Connect with us

NASIONAL

PDIP Desak Pemerintah Hentikan Proyek Sejarah Nasional

Aktualitas.id -

Ilustrasi, Foto: Ist

AKTUALITAS.ID – Fraksi PDI Perjuangan (PDIP) di Komisi X DPR RI dengan keras menolak dan mendesak pemerintah untuk segera menghentikan proyek penulisan ulang sejarah nasional Indonesia.
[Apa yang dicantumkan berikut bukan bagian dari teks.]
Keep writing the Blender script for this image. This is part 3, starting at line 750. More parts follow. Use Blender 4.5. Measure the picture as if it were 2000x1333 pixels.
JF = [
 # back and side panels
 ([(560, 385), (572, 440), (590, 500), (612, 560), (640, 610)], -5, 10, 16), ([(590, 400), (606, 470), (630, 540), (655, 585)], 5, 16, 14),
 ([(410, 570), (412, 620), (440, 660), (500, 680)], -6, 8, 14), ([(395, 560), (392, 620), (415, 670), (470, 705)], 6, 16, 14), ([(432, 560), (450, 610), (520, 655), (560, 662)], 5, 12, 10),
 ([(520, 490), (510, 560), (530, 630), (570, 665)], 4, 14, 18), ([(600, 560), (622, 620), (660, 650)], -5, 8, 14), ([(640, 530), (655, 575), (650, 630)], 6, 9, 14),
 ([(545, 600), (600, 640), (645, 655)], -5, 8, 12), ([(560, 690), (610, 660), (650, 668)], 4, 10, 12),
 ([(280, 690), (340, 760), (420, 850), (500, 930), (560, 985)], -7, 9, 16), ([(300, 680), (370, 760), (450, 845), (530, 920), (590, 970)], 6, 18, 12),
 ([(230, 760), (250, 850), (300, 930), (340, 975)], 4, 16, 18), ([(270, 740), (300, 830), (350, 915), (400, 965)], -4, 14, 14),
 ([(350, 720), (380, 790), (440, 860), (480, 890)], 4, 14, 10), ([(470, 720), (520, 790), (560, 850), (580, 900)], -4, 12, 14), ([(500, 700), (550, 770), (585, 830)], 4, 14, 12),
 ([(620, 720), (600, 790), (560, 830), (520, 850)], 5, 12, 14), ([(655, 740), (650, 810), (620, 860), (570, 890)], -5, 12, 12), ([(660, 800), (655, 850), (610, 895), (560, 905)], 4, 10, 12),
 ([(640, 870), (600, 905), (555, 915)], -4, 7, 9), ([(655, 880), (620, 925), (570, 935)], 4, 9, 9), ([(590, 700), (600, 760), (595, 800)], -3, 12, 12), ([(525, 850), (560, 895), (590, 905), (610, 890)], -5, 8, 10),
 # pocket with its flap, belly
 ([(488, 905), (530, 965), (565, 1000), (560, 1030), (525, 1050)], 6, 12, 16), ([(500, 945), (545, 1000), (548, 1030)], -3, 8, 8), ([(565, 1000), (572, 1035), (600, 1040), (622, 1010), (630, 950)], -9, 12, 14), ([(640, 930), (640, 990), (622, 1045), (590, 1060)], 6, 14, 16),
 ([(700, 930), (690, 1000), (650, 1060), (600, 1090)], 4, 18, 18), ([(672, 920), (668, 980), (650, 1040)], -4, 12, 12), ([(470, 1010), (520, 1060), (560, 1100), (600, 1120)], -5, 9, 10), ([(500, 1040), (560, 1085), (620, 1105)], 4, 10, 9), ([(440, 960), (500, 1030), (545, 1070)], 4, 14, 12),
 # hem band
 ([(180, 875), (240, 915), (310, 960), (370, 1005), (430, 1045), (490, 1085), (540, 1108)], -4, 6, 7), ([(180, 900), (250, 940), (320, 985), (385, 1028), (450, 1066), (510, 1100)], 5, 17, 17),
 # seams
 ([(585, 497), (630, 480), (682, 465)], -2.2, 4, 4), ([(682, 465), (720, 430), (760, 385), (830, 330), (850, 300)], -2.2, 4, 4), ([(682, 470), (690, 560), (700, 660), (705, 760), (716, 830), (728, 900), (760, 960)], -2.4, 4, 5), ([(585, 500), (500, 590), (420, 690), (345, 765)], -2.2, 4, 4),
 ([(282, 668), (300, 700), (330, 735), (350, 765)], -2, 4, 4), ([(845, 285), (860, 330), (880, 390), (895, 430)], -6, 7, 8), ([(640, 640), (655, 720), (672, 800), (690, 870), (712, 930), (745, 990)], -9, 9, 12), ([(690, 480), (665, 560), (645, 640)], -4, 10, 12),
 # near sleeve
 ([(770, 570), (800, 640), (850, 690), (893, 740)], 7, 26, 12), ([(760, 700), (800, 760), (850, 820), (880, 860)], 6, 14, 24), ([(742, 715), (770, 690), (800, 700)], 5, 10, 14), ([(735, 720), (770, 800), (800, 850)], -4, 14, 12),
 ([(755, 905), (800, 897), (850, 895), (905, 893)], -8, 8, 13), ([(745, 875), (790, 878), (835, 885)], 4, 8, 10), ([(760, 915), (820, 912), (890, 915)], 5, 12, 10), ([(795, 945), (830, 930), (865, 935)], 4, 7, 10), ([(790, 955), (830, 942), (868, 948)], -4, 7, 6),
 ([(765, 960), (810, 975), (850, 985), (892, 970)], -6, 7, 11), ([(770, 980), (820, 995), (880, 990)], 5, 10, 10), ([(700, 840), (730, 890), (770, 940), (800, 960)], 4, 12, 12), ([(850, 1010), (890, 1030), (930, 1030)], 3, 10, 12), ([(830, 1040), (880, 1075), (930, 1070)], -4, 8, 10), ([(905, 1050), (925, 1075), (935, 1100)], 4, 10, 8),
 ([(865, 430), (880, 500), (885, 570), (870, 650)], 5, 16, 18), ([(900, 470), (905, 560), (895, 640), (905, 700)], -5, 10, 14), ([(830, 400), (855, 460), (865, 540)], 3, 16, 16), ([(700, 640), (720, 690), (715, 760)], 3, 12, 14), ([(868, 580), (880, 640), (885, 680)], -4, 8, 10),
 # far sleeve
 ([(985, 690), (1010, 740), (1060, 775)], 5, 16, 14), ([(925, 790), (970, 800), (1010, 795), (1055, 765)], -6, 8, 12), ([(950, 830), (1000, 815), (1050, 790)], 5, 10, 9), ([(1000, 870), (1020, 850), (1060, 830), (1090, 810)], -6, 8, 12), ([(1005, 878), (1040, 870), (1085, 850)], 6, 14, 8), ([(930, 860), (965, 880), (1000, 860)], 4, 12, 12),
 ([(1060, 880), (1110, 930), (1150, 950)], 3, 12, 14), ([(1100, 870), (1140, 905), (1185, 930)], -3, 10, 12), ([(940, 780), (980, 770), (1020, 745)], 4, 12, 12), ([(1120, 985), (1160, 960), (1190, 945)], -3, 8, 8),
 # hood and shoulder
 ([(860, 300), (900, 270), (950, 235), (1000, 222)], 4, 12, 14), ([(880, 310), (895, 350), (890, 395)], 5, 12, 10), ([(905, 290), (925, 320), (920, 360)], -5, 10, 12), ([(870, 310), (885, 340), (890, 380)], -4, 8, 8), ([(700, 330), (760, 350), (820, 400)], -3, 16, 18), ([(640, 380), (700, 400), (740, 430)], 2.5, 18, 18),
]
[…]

Permintaan tegas ini disampaikan oleh anggota Komisi X DPR dari Fraksi PDIP, Bonnie Tryana, dalam rapat dengar pendapat dengan Menteri Kebudayaan Fadli Zon di Gedung DPR, Jakarta, Rabu (2/7/2025).

“Kami dari Fraksi PDI Perjuangan menyatakan, meminta proyek penulisan sejarah ini stop saja, dihentikan,” kata Bonnie dengan nada menekankan.

Penolakan ini bukan tanpa alasan kuat. Bonnie menjelaskan proyek ini mengandung risiko besar terjadinya pengaburan sejarah kelam bangsa, terutama yang berkaitan dengan pelanggaran Hak Asasi Manusia (HAM) di masa lalu. Bonnie memaparkan tiga kekhawatiran serius yang mendasari permintaan fraksinya.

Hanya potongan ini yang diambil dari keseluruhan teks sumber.